[Data]
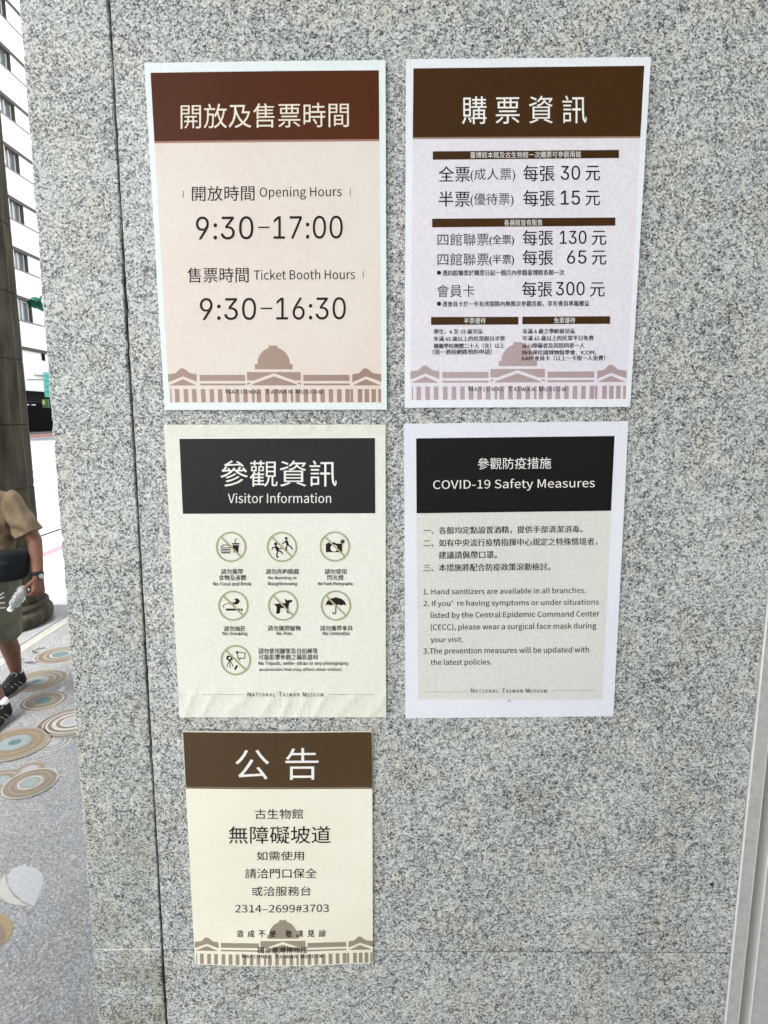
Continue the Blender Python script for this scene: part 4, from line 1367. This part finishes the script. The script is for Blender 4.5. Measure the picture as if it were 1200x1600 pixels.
body += [capsule((PX, PY, 1.28), 0.058, (PX, PY - 0.015, 1.40), 0.054)]
HC = Vector((PX, PY - 0.035, 1.50))
body += [ellipsoid(HC, (0.074, 0.092, 0.108)), ellipsoid(HC + Vector((0, -0.022, -0.055)), (0.056, 0.066, 0.058)),
         capsule(HC + Vector((0, -0.088, 0.005)), 0.009, HC + Vector((0, -0.108, -0.026)), 0.014),
         ellipsoid(HC + Vector((0.076, 0.005, -0.005)), (0.010, 0.020, 0.032)), ellipsoid(HC + Vector((-0.076, 0.005, -0.005)), (0.010, 0.020, 0.032))]
for SH, EL, WR in ((LSH, LEL, LWR), (RSH, REL, RWR)):
    body += [capsule(SH, 0.052, EL, 0.041), capsule(EL, 0.041, WR, 0.029)]
for HP, KN, AN in ((LHP, LKN, LAN), (RHP, RKN, RAN)):
    body += [capsule(HP, 0.085, KN, 0.056)]
    mid = Vector(KN).lerp(Vector(AN), 0.38)
    body += [capsule(KN, 0.053, mid + Vector((0, 0.012, 0)), 0.054), capsule(mid + Vector((0, 0.012, 0)), 0.053, AN, 0.0325)]
# feet inside the shoes
body += [capsule(LAN, 0.031, (-2.390, 3.66, 0.042), 0.022), capsule(RAN, 0.031, (-2.212, 3.22, 0.042), 0.022)]


def hand(wr, palm_dir, across, curl_dir, side):
    """palm plus four curled fingers and a thumb; all overlap so they weld into the arm"""
    wr = Vector(wr); d = Vector(palm_dir).normalized(); a = Vector(across).normalized(); c = Vector(curl_dir).normalized()
    out = []
    for k in range(4):
        o = a * (0.030 - 0.020 * k) * 1.0
        out.append(capsule(wr + o * 0.6, 0.016, wr + d * 0.080 + o, 0.0135, 10, 3))
        L = (0.034, 0.040, 0.037, 0.028)[k]
        k0 = wr + d * 0.085 + o * 1.05
        k1 = k0 + (d * 0.55 + c * 0.8).normalized() * L
        k2 = k1 + (c * 1.0 - d * 0.25).normalized() * L * 0.75
        k3 = k2 + (c * 0.35 - d * 0.9).normalized() * L * 0.55
        out += [capsule(k0, 0.0098, k1, 0.0090, 10, 3), capsule(k1, 0.0090, k2, 0.0083, 10, 3), capsule(k2, 0.0083, k3, 0.0072, 10, 3)]
    t0 = wr + d * 0.022 + a * 0.024
    t1 = t0 + (a * 0.75 + d * 0.65 + c * 0.45).normalized() * 0.038
    t2 = t1 + (d * 0.75 + c * 0.75).normalized() * 0.030
    t3 = t2 + (d * 0.5 + c * 0.9 - a * 0.3).normalized() * 0.024
    out += [capsule(t0, 0.0155, t1, 0.0125, 10, 3), capsule(t1, 0.0125, t2, 0.0105, 10, 3), capsule(t2, 0.0105, t3, 0.0088, 10, 3)]
    return out


# left hand: hangs down, back of the hand outwards, fingers curl towards the leg around the bottle
body += hand(LWR, (0.10, -0.30, -0.95), (-0.35, -0.9, 0.25), (-0.85, 0.30, -0.10), 1)
body += hand(RWR, (0.0, -0.25, -0.97), (0.3, -0.9, 0.2), (0.85, 0.25, 0.0), -1)
fuse('body', body, 'skin', person, 0.0055, 2, pa)
# face, hair
for s in (-1, 1):
    e = from_py('eye', *ellipsoid(HC + Vector((0.030 * s, -0.083, 0.008)), (0.013, 0.010, 0.008)), 'eye', person, at=pa, smooth=True)
    i_ = from_py('iris', *ellipsoid(HC + Vector((0.030 * s, -0.0915, 0.008)), (0.0055, 0.003, 0.0055)), 'iris', e, at=pa, smooth=True)
    from_py('eyebrow', *capsule(HC + Vector((0.018 * s, -0.093, 0.026)), 0.004, HC + Vector((0.043 * s, -0.083, 0.027)), 0.003, 8, 3), 'hair', person, at=pa)
from_py('mouth', *capsule(HC + Vector((-0.020, -0.087, -0.056)), 0.0055, HC + Vector((0.020, -0.087, -0.056)), 0.0055, 10, 3), 'lip', person, at=pa, smooth=True)
fuse('hair', [ellipsoid(HC + Vector((0, 0.016, 0.024)), (0.082, 0.092, 0.100)), ellipsoid(HC + Vector((0, 0.04, -0.02)), (0.072, 0.062, 0.075))], 'hair', person, 0.007, 1, pa,
     cutz=[(Vector(HC) - Vector(pa) + Vector((0, -0.045, 0.03)), (0, -0.8, -0.35))])


def cloth_ripple(v):
    return 0.0065 * math.sin(v.z * 46 + v.x * 31 + 2 * math.sin(v.z * 17)) * math.sin(v.x * 21 + v.y * 37 + 1.3) + 0.0025 * math.sin(v.x * 70 + v.z * 24 + v.y * 45)


def short_ripple(v):
    return 0.010 * math.sin(math.atan2(v.y, v.x) * 7 + v.z * 9) * (0.9 - v.z) + 0.0025 * math.sin(v.x * 60 + v.z * 35 + v.y * 45)


shirt = [ellipsoid((PX, PY - 0.01, 1.10), (0.195, 0.145, 0.25)), ellipsoid((PX, PY - 0.035, 0.945), (0.192, 0.165, 0.20)), capsule((PX - 0.11, PY, 1.262), 0.078, (PX + 0.11, PY, 1.262), 0.078),
         capsule((PX, PY, 1.27), 0.080, (PX, PY - 0.01, 1.345), 0.068)]
slv = Vector(LSH).lerp(Vector(LEL), 0.72)
slr = Vector(RSH).lerp(Vector(REL), 0.72)
for SH, EL in ((LSH, LEL), (RSH, REL)):
    sg1 = 1 if SH is LSH else -1
    a_ = Vector(SH) + Vector((-0.012 * sg1, 0, -0.010)); e_ = Vector(SH).lerp(Vector(EL), 1.05); cut = Vector(SH).lerp(Vector(EL), 0.80) - Vector(pa)
    fuse('sleeve', [capsule(a_, 0.070, e_, 0.072)], 'shirt', person, 0.0075, 2, pa, lambda v: 1.4 * cloth_ripple(v), cutz=[(cut, (Vector(EL) - Vector(SH)).normalized())])
shirt += [capsule(LSH, 0.066, Vector(LSH).lerp(Vector(LEL), 0.3), 0.06), capsule(RSH, 0.066, Vector(RSH).lerp(Vector(REL), 0.3), 0.06)]
fuse('tshirt', shirt, 'shirt', person, 0.0085, 3, pa, cloth_ripple)
hem = [ellipsoid((PX, PY - 0.02, 0.86), (0.188, 0.158, 0.115))]
fuse('shirt_hem', hem, 'shirt', person, 0.0085, 2, pa, cloth_ripple, cutz=[((0, 0, 0.785), (0.08, -0.1, -1))])
lgl = Vector(LKN) + Vector((0.015, -0.01, 0.055))
lgr = Vector(RKN) + Vector((-0.02, -0.01, 0.055))
sh_ = [ellipsoid((PX, PY - 0.01, 0.80), (0.172, 0.145, 0.13)), capsule(LHP, 0.098, lgl, 0.088), capsule(RHP, 0.098, lgr, 0.088)]
fuse('shorts', sh_, 'shorts', person, 0.0085, 3, pa, short_ripple, cutz=[((0, 0, 0.395), (0.05, 0.0, -1))])
# drawstring and pocket seams on the thigh
for k, (za, zb, xo) in enumerate(((0.735, 0.70, 0.0), (0.715, 0.672, 0.01), (0.69, 0.645, 0.02), (0.665, 0.625, -0.01))):
    pts = [Vector((PX + 0.03 + 0.03 * i, PY - 0.142 + 0.010 * i * i * 0.35, lerp(zb, za, i / 4) + 0.01 * math.sin(i * 2 + k))) for i in range(5)]
    vs, fs = merge([tube_data(a, b, 0.0035, 0.0035, 6) for a, b in zip(pts, pts[1:])])
    from_py('cord', vs, fs, 'sock', person, at=pa)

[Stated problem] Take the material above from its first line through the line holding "3.22, 0.042), 0.022)]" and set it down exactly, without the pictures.

[Answer for this exercise]
Continue the Blender Python script for this scene: part 4, from line 1367. This part finishes the script. The script is for Blender 4.5. Measure the picture as if it were 1200x1600 pixels.
body += [capsule((PX, PY, 1.28), 0.058, (PX, PY - 0.015, 1.40), 0.054)]
HC = Vector((PX, PY - 0.035, 1.50))
body += [ellipsoid(HC, (0.074, 0.092, 0.108)), ellipsoid(HC + Vector((0, -0.022, -0.055)), (0.056, 0.066, 0.058)),
         capsule(HC + Vector((0, -0.088, 0.005)), 0.009, HC + Vector((0, -0.108, -0.026)), 0.014),
         ellipsoid(HC + Vector((0.076, 0.005, -0.005)), (0.010, 0.020, 0.032)), ellipsoid(HC + Vector((-0.076, 0.005, -0.005)), (0.010, 0.020, 0.032))]
for SH, EL, WR in ((LSH, LEL, LWR), (RSH, REL, RWR)):
    body += [capsule(SH, 0.052, EL, 0.041), capsule(EL, 0.041, WR, 0.029)]
for HP, KN, AN in ((LHP, LKN, LAN), (RHP, RKN, RAN)):
    body += [capsule(HP, 0.085, KN, 0.056)]
    mid = Vector(KN).lerp(Vector(AN), 0.38)
    body += [capsule(KN, 0.053, mid + Vector((0, 0.012, 0)), 0.054), capsule(mid + Vector((0, 0.012, 0)), 0.053, AN, 0.0325)]
# feet inside the shoes
body += [capsule(LAN, 0.031, (-2.390, 3.66, 0.042), 0.022), capsule(RAN, 0.031, (-2.212, 3.22, 0.042), 0.022)]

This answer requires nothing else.